### THE REQUEST
Go through the listing and copy every line word for word.

### SOURCE EXCERPT
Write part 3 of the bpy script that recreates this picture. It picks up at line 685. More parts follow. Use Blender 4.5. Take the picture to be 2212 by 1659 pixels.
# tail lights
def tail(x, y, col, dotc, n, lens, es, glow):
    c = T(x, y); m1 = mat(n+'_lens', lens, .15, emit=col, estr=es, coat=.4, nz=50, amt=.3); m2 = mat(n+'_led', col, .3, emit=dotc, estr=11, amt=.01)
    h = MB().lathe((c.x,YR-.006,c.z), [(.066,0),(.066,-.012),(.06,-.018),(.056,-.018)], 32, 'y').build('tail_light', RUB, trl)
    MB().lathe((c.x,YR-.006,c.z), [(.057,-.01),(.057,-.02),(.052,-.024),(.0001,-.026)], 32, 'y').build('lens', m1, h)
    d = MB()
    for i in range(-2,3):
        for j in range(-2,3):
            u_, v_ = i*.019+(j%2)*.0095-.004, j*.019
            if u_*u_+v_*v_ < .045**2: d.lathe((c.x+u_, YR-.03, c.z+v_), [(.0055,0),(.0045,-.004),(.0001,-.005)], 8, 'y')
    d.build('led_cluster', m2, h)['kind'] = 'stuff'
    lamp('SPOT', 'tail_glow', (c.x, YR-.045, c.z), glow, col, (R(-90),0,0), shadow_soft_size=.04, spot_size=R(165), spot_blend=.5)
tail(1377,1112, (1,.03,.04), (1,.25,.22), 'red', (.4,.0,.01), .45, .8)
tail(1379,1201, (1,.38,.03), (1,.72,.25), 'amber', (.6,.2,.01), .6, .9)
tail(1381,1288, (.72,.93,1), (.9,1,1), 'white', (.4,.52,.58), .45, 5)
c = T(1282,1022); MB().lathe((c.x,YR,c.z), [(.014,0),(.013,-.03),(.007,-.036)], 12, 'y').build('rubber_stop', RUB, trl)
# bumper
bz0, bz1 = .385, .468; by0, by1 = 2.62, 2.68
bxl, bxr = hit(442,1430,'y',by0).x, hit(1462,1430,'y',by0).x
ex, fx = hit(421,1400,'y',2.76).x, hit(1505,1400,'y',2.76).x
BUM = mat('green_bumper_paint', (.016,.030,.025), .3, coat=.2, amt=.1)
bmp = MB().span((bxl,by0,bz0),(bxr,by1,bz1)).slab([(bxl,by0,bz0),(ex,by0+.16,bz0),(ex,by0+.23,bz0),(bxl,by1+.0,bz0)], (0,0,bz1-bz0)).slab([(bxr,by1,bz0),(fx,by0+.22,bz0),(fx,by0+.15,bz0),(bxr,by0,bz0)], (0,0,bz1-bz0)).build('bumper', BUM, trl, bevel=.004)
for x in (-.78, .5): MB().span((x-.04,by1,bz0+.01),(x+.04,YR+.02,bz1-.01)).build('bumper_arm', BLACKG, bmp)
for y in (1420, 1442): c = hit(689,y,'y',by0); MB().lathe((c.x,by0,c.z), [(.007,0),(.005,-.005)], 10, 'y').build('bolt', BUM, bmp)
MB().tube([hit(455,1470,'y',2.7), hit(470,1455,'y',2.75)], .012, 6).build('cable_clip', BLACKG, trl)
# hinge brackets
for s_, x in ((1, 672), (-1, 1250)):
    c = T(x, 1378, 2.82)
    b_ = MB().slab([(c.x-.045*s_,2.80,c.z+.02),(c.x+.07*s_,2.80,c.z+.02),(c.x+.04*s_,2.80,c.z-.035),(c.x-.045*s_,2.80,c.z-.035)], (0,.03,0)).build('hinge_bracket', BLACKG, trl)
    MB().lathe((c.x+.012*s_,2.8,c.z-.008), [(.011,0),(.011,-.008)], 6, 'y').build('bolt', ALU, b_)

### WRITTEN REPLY
Write part 3 of the bpy script that recreates this picture. It picks up at line 685. More parts follow. Use Blender 4.5. Take the picture to be 2212 by 1659 pixels.
# tail lights
def tail(x, y, col, dotc, n, lens, es, glow):
    c = T(x, y); m1 = mat(n+'_lens', lens, .15, emit=col, estr=es, coat=.4, nz=50, amt=.3); m2 = mat(n+'_led', col, .3, emit=dotc, estr=11, amt=.01)
    h = MB().lathe((c.x,YR-.006,c.z), [(.066,0),(.066,-.012),(.06,-.018),(.056,-.018)], 32, 'y').build('tail_light', RUB, trl)
    MB().lathe((c.x,YR-.006,c.z), [(.057,-.01),(.057,-.02),(.052,-.024),(.0001,-.026)], 32, 'y').build('lens', m1, h)
    d = MB()
    for i in range(-2,3):
        for j in range(-2,3):
            u_, v_ = i*.019+(j%2)*.0095-.004, j*.019
            if u_*u_+v_*v_ < .045**2: d.lathe((c.x+u_, YR-.03, c.z+v_), [(.0055,0),(.0045,-.004),(.0001,-.005)], 8, 'y')
    d.build('led_cluster', m2, h)['kind'] = 'stuff'
    lamp('SPOT', 'tail_glow', (c.x, YR-.045, c.z), glow, col, (R(-90),0,0), shadow_soft_size=.04, spot_size=R(165), spot_blend=.5)
tail(1377,1112, (1,.03,.04), (1,.25,.22), 'red', (.4,.0,.01), .45, .8)
tail(1379,1201, (1,.38,.03), (1,.72,.25), 'amber', (.6,.2,.01), .6, .9)
tail(1381,1288, (.72,.93,1), (.9,1,1), 'white', (.4,.52,.58), .45, 5)
c = T(1282,1022); MB().lathe((c.x,YR,c.z), [(.014,0),(.013,-.03),(.007,-.036)], 12, 'y').build('rubber_stop', RUB, trl)
# bumper
bz0, bz1 = .385, .468; by0, by1 = 2.62, 2.68
bxl, bxr = hit(442,1430,'y',by0).x, hit(1462,1430,'y',by0).x
ex, fx = hit(421,1400,'y',2.76).x, hit(1505,1400,'y',2.76).x
BUM = mat('green_bumper_paint', (.016,.030,.025), .3, coat=.2, amt=.1)
bmp = MB().span((bxl,by0,bz0),(bxr,by1,bz1)).slab([(bxl,by0,bz0),(ex,by0+.16,bz0),(ex,by0+.23,bz0),(bxl,by1+.0,bz0)], (0,0,bz1-bz0)).slab([(bxr,by1,bz0),(fx,by0+.22,bz0),(fx,by0+.15,bz0),(bxr,by0,bz0)], (0,0,bz1-bz0)).build('bumper', BUM, trl, bevel=.004)
for x in (-.78, .5): MB().span((x-.04,by1,bz0+.01),(x+.04,YR+.02,bz1-.01)).build('bumper_arm', BLACKG, bmp)
for y in (1420, 1442): c = hit(689,y,'y',by0); MB().lathe((c.x,by0,c.z), [(.007,0),(.005,-.005)], 10, 'y').build('bolt', BUM, bmp)
MB().tube([hit(455,1470,'y',2.7), hit(470,1455,'y',2.75)], .012, 6).build('cable_clip', BLACKG, trl)
# hinge brackets
for s_, x in ((1, 672), (-1, 1250)):
    c = T(x, 1378, 2.82)
    b_ = MB().slab([(c.x-.045*s_,2.80,c.z+.02),(c.x+.07*s_,2.80,c.z+.02),(c.x+.04*s_,2.80,c.z-.035),(c.x-.045*s_,2.80,c.z-.035)], (0,.03,0)).build('hinge_bracket', BLACKG, trl)
    MB().lathe((c.x+.012*s_,2.8,c.z-.008), [(.011,0),(.011,-.008)], 6, 'y').build('bolt', ALU, b_)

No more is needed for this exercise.